§ **What you need to do**: Both boundary lines count: repeat, exactly and alone, the lines from the one containing "What Blender Python" to the one containing "return cr *", with pictures left out.

[Stored items from a collection]
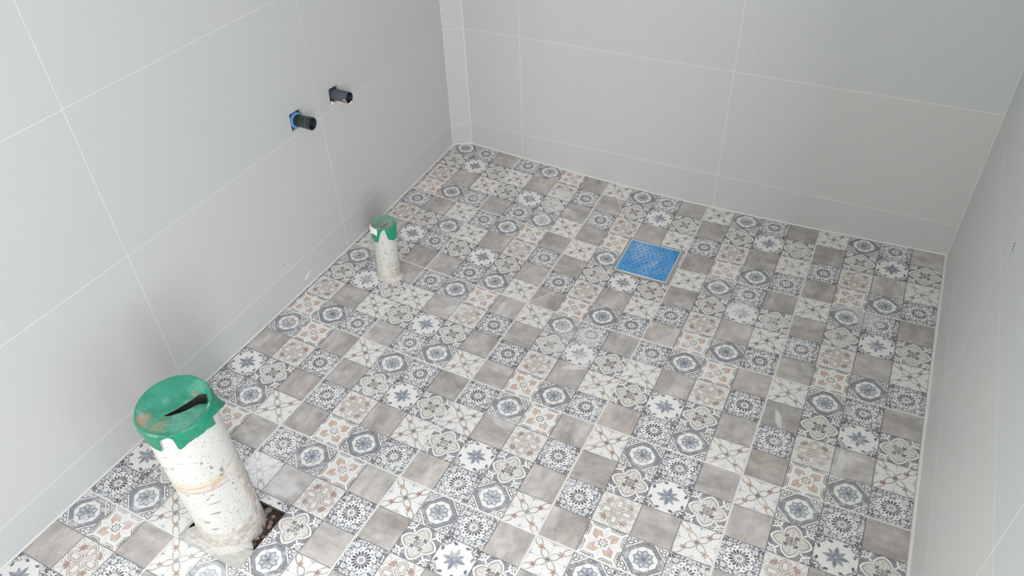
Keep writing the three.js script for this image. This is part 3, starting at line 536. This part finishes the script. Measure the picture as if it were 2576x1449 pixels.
for (const [y, z] of [[1.56, 2.05], [1.545, 2.06], [1.575, 2.043]]) fleck(wallRight, [XR - 0.0005, y, z], 0, [0.002, 0.007, 0.005], dirt, 'dirt_fleck');
// ------------------------------------------------------------------ square floor drain still under its blue protective film
{
  const { u0, u1, v0, v1 } = DRAIN, cu = (u0 + u1) / 2, cv = (v0 + v1) / 2, e = 0.02;
  const rim8 = [[u0, v0], [cu, v0], [u1, v0], [u1, cv], [u1, v1], [cu, v1], [u0, v1], [u0, cv]], mean = rim8.reduce((s, q) => s + hf(...q), 0) / 8;
  const t = new THREE.Group(); t.position.set(cu * U, mean * U - 0.0012, cv * U);
  t.rotation.set(Math.atan((hf(cu, v1) - hf(cu, v0)) / (v1 - v0)) * -1, 0, Math.atan((hf(u1, cv) - hf(u0, cv)) / (u1 - u0)));
  put(t, 'floor_drain'); t.userData = { label: 'square floor drain covered with blue protective film', category: 'drain' };
  const W = ((u1 - u0) / 2) * U, D = ((v1 - v0) / 2) * U, F = 0.0078;
  const bar = (a0, a1, b0, b1, c0, c1, w) => prism([rect(a0, b0, a1, b1)], c1 - c0, w / U * U, (x, y, c) => [x, c1 + c, y], (x, y) => [x * 8, y * 8], true);
  const ring = (w0, d0, w1, d1, top, deep, bev) => mergeGeometries([bar(-w1, w1, -d1, -d0, top - deep, top, bev), bar(-w1, w1, d0, d1, top - deep, top, bev), bar(-w1, -w0, -d0, d0, top - deep, top, bev), bar(w0, w1, -d0, d0, top - deep, top, bev)]);
  t.updateMatrixWorld(true);
  {                                                                 // grey bedding that runs from the frame out to the cut tiles
    const e = 0.0052, polys = []; for (let k = 0; k < 8; k++) { const a = u0 - 0.028 + ((u1 - u0 + 0.056) * k) / 8, b = a + (u1 - u0 + 0.056) / 8; for (let m = 0; m < 8; m++) { const c0 = v0 - 0.028 + ((v1 - v0 + 0.056) * m) / 8, c1 = c0 + (v1 - v0 + 0.056) / 8; polys.push(...subtract(rect(a, c0, b, c1), [[u0 - e, v0 - e], [u1 + e, v0 - e], [u1 + e, v1 + e], [u0 - e, v1 + e]])); } }
    const g2 = prism(polys.map((q) => q.map((w2) => [w2[0], w2[1], w2[2] === true])), 0.012, 0, (u, v, c) => onFloor(u, v, c - 0.0006), (u, v) => [u, v], true); g2.applyMatrix4(t.matrixWorld.clone().invert());
    mesh(g2, std('#a8a39b', 0.7), 'grey_surround', t);
  }
  mesh(ring(W - 0.0002, D - 0.0002, W + 0.0016, D + 0.0016, 0.0022, 0.02, 0.0004), std('#e9e7e2', 0.45), 'frame', t).userData.label = 'thin pale frame round the blue film';
  // perforated plate: triangular openings in staggered rows
  const shape = new THREE.Shape(); const rr = 0.004, w = W - 0.0004, d = D - 0.0004;
  shape.moveTo(-w + rr, -d); shape.lineTo(w - rr, -d); shape.quadraticCurveTo(w, -d, w, -d + rr); shape.lineTo(w, d - rr); shape.quadraticCurveTo(w, d, w - rr, d); shape.lineTo(-w + rr, d); shape.quadraticCurveTo(-w, d, -w, d - rr); shape.lineTo(-w, -d + rr); shape.quadraticCurveTo(-w, -d, -w + rr, -d);
  const slots = [];
  for (let j = 0; j < 11; j++) for (let i = 0; i < 9; i++) {
    const x = -W + ((i + 0.75 + (j % 2) * 0.5 + (rnd() - 0.5) * 0.3) / 9.9) * 2 * W, y = -D + ((j + 1 + (rnd() - 0.5) * 0.25) / 12) * 2 * D, a = ((i + j * 2) % 4) * (Math.PI / 2) + (rnd() - 0.5) * 1.1 + Math.PI / 6, s = 0.0024 + rnd() * 0.002;
    if (Math.abs(x) > W - 0.006 || Math.abs(y) > D - 0.006) continue;
    const pts = [0, 1, 2].map((k) => new THREE.Vector2(x + Math.cos(a + (k * 2 * Math.PI) / 3) * s * (k ? 1 : 1.25), y + Math.sin(a + (k * 2 * Math.PI) / 3) * s));
    shape.holes.push(new THREE.Path(pts)); slots.push(pts);
  }
  const SZ = 512, cv2 = document.createElement('canvas'); cv2.width = cv2.height = SZ; const c = cv2.getContext('2d'), im = c.createImageData(SZ, SZ);
  const dusty = [[0.6, 0.62, 0.13, 0.75], [0.5, 0.72, 0.08, 0.7], [0.66, 0.5, 0.05, 0.9], [0.25, 0.2, 0.34, 0.6], [0.5, 0.35, 0.34, 0.4], [0.3, 0.42, 0.3, 0.45], [0.52, 0.86, 0.2, 0.28], [0.72, 0.8, 0.1, 0.2]];
  for (let y = 0; y < SZ; y++) for (let x = 0; x < SZ; x++) {
    const m = at(nMid, x, y), n = at(nCoarse, x * 0.7 + 90, y * 0.7), o = (y * SZ + x) * 4; let h = 0;
    for (const [a, b, r, s] of dusty) h = Math.max(h, s * smooth(1, 0.2, Math.hypot(x / SZ - a, y / SZ - b) / r + (n - 0.5) * 1.4) * (0.35 + 1.1 * m));
    im.data[o] = lerp(84 + (n - 0.5) * 80, 196, h); im.data[o + 1] = lerp(156 + (n - 0.5) * 40, 206, h); im.data[o + 2] = lerp(212, 226, h); im.data[o + 3] = 255;
  }
  c.putImageData(im, 0, 0);
  const tex = new THREE.CanvasTexture(cv2); tex.colorSpace = THREE.SRGBColorSpace; tex.flipY = false;
  const film = std('#ffffff', 0.32, { map: tex });
  const g = new THREE.ExtrudeGeometry(shape, { depth: 0.0006, bevelEnabled: false, curveSegments: 5 }), uv = g.attributes.uv, p0 = g.attributes.position;
  for (let i = 0; i < uv.count; i++) uv.setXY(i, (p0.getX(i) + W) / (2 * W), (p0.getY(i) + D) / (2 * D));
  g.rotateX(Math.PI / 2); g.translate(0, 0.0012, 0);
  const plate = mesh(g, film, 'plate', t); plate.userData.label = 'perforated plate under blue film';
  // the film sinks into every opening
  const dip = std('#2f6fae', 0.35);
  slots.forEach((pts) => { const m = pts.reduce((s, q) => s.add(q), new THREE.Vector2()).multiplyScalar(1 / 3), tri = []; for (let k = 0; k < 3; k++) { const a = pts[k], b = pts[(k + 1) % 3]; tri.push(a.x, 0.0011, a.y, m.x, -0.0004, m.y, b.x, 0.0011, b.y); } mesh(soup(tri), dip, 'opening', t); });
  mesh(box(-W, W, -0.006, -0.0015, -D, D), std('#244f7c', 0.6), 'tray', t);
  // folded corner of the film
  const fold = new THREE.Shape([[0.71, -0.99], [0.99, -0.97], [0.99, -0.2], [0.93, -0.28], [0.86, -0.55]].map(([a, b]) => new THREE.Vector2(a * w, b * d)));
  const fg = new THREE.ExtrudeGeometry(fold, { depth: 0.0003, bevelEnabled: false }); fg.rotateX(Math.PI / 2); fg.translate(0, 0.00165, 0); mesh(fg, std('#3592cf', 0.28), 'film_fold', t);
}
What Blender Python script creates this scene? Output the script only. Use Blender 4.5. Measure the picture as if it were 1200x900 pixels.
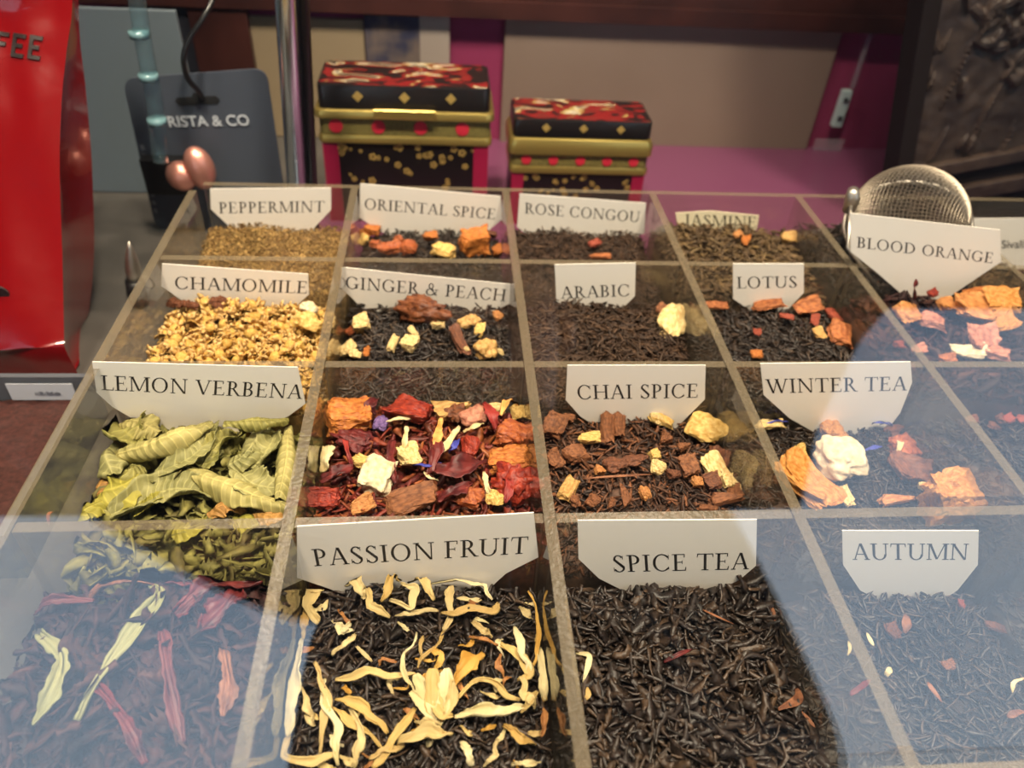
import bpy, bmesh, math, random
import numpy as np
from mathutils import Vector, Matrix, noise

for o in list(bpy.data.objects):
    bpy.data.objects.remove(o)
SC = bpy.context.scene
COL = SC.collection
random.seed(7)
RNG = np.random.default_rng(11)

# ---------------------------------------------------------------- camera
CX, CY, CZ = 0.1430, -0.4235, 0.2050
PITCH, YAW, ROLL, FPX = -0.6973, -0.1131, 0.0707, 896.58


def cam_axes():
    cp, sp, cy, sy, cr, sr = math.cos(PITCH), math.sin(PITCH), math.cos(YAW), math.sin(YAW), math.cos(ROLL), math.sin(ROLL)
    f = np.array([-sy * cp, cy * cp, sp])
    rt = np.array([cy, sy, 0.0])
    up = np.cross(rt, f)
    return cr * rt + sr * up, -sr * rt + cr * up, f


RT, UP, FW = cam_axes()
CAM = np.array([CX, CY, CZ])
cam_data = bpy.data.cameras.new('camera')
cam = bpy.data.objects.new('camera', cam_data)
COL.objects.link(cam)
cam.matrix_world = Matrix(((RT[0], UP[0], -FW[0], CX), (RT[1], UP[1], -FW[1], CY), (RT[2], UP[2], -FW[2], CZ), (0, 0, 0, 1)))
cam_data.sensor_width = 36
cam_data.sensor_fit = 'HORIZONTAL'
cam_data.lens = FPX * 36 / 1200
cam_data.clip_start = 0.005
cam_data.dof.use_dof = True
cam_data.dof.focus_distance = 0.29
cam_data.dof.aperture_fstop = 9.5
SC.camera = cam

# ---------------------------------------------------------------- world, lights, exposure
SKY_STRENGTH = 1.5
LAMP_FRONT_FILL = 122.0
LAMP_CASE = 2.0
EXPOSURE = 0.15
w = bpy.data.worlds.new('sky')
SC.world = w
w.use_nodes = True
nt = w.node_tree
nt.nodes.clear()
geo = nt.nodes.new('ShaderNodeNewGeometry')
tc = nt.nodes.new('ShaderNodeTexCoord')
sep = nt.nodes.new('ShaderNodeSeparateXYZ')
nt.links.new(tc.outputs['Generated'], sep.inputs[0])
ramp = nt.nodes.new('ShaderNodeValToRGB')
nt.links.new(sep.outputs['Z'], ramp.inputs[0])
cr = ramp.color_ramp
cr.elements[0].position = 0.0
cr.elements[0].color = (0.70, 0.86, 1.02, 1)
cr.elements[1].position = 0.72
cr.elements[1].color = (0.16, 0.24, 0.40, 1)
ce = cr.elements.new(0.34)
ce.color = (0.58, 0.76, 0.98, 1)
cl = nt.nodes.new('ShaderNodeTexNoise')
cl.inputs['Scale'].default_value = 2.2
cl.inputs['Detail'].default_value = 4
nt.links.new(tc.outputs['Generated'], cl.inputs['Vector'])
clr = nt.nodes.new('ShaderNodeMapRange')
clr.inputs[1].default_value = 0.5
clr.inputs[2].default_value = 0.72
clr.inputs[3].default_value = 0.0
clr.inputs[4].default_value = 0.5
nt.links.new(cl.outputs['Fac'], clr.inputs[0])
mx = nt.nodes.new('ShaderNodeMix')
mx.data_type = 'RGBA'
nt.links.new(clr.outputs[0], mx.inputs[0])
nt.links.new(ramp.outputs[0], mx.inputs[6])
mx.inputs[7].default_value = (1.0, 1.05, 1.15, 1)
bg = nt.nodes.new('ShaderNodeBackground')
bg.inputs['Strength'].default_value = SKY_STRENGTH
nt.links.new(mx.outputs[2], bg.inputs['Color'])
wo = nt.nodes.new('ShaderNodeOutputWorld')
nt.links.new(bg.outputs[0], wo.inputs[0])


def area_lamp(name, loc, target, size, power, color):
    d = bpy.data.lights.new(name, 'AREA')
    d.shape = 'DISK'
    d.size = size
    d.energy = power
    d.color = color
    o = bpy.data.objects.new(name, d)
    COL.objects.link(o)
    o.location = loc
    o.rotation_euler = (Vector(target) - Vector(loc)).to_track_quat('-Z', 'Y').to_euler()
    return o


WARM = (1.0, 0.83, 0.63)


def spot_lamp(name, loc, target, half_angle, power, color):
    d = bpy.data.lights.new(name, 'SPOT')
    d.spot_size = math.radians(2 * half_angle)
    d.spot_blend = 0.5
    d.shadow_soft_size = 0.09
    d.energy = power
    d.color = color
    o = bpy.data.objects.new(name, d)
    COL.objects.link(o)
    o.location = loc
    o.rotation_euler = (Vector(target) - Vector(loc)).to_track_quat('-Z', 'Y').to_euler()
    return o


spot_lamp('front_fill_spot', (-0.05, -0.52, 1.32), (0.14, -0.12, 0.0), 19, LAMP_FRONT_FILL, WARM)  # unseen spots added outside to brighten the cards and tray
spot_lamp('front_fill_spot', (0.45, -0.52, 1.32), (0.26, -0.12, 0.0), 19, LAMP_FRONT_FILL, WARM)
area_lamp('case_lamp', (0.02, 0.045, 0.44), (0.12, -0.2, 0.0), 0.05, LAMP_CASE, WARM)
area_lamp('case_lamp', (0.34, 0.045, 0.44), (0.24, -0.2, 0.0), 0.05, LAMP_CASE, WARM)

vs = SC.view_settings
vs.view_transform = 'Standard'
vs.look = 'None'
vs.exposure = EXPOSURE
vs.gamma = 1
vs.use_curve_mapping = False
SC.cycles.transparent_max_bounces = 40
SC.cycles.max_bounces = 10
SC.cycles.caustics_reflective = False
SC.cycles.caustics_refractive = False
SC.cycles.sample_clamp_indirect = 4


# ---------------------------------------------------------------- helpers
def lin(r, g, b):
    f = lambda c: ((c / 255 + 0.055) / 1.055) ** 2.4 if c > 10.3 else c / 255 / 12.92
    return (f(r), f(g), f(b), 1)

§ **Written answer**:
What Blender Python script creates this scene? Output the script only. Use Blender 4.5. Measure the picture as if it were 1200x900 pixels.
import bpy, bmesh, math, random
import numpy as np
from mathutils import Vector, Matrix, noise

for o in list(bpy.data.objects):
    bpy.data.objects.remove(o)
SC = bpy.context.scene
COL = SC.collection
random.seed(7)
RNG = np.random.default_rng(11)

# ---------------------------------------------------------------- camera
CX, CY, CZ = 0.1430, -0.4235, 0.2050
PITCH, YAW, ROLL, FPX = -0.6973, -0.1131, 0.0707, 896.58


def cam_axes():
    cp, sp, cy, sy, cr, sr = math.cos(PITCH), math.sin(PITCH), math.cos(YAW), math.sin(YAW), math.cos(ROLL), math.sin(ROLL)
    f = np.array([-sy * cp, cy * cp, sp])
    rt = np.array([cy, sy, 0.0])
    up = np.cross(rt, f)
    return cr * rt + sr * up, -sr * rt + cr * up, f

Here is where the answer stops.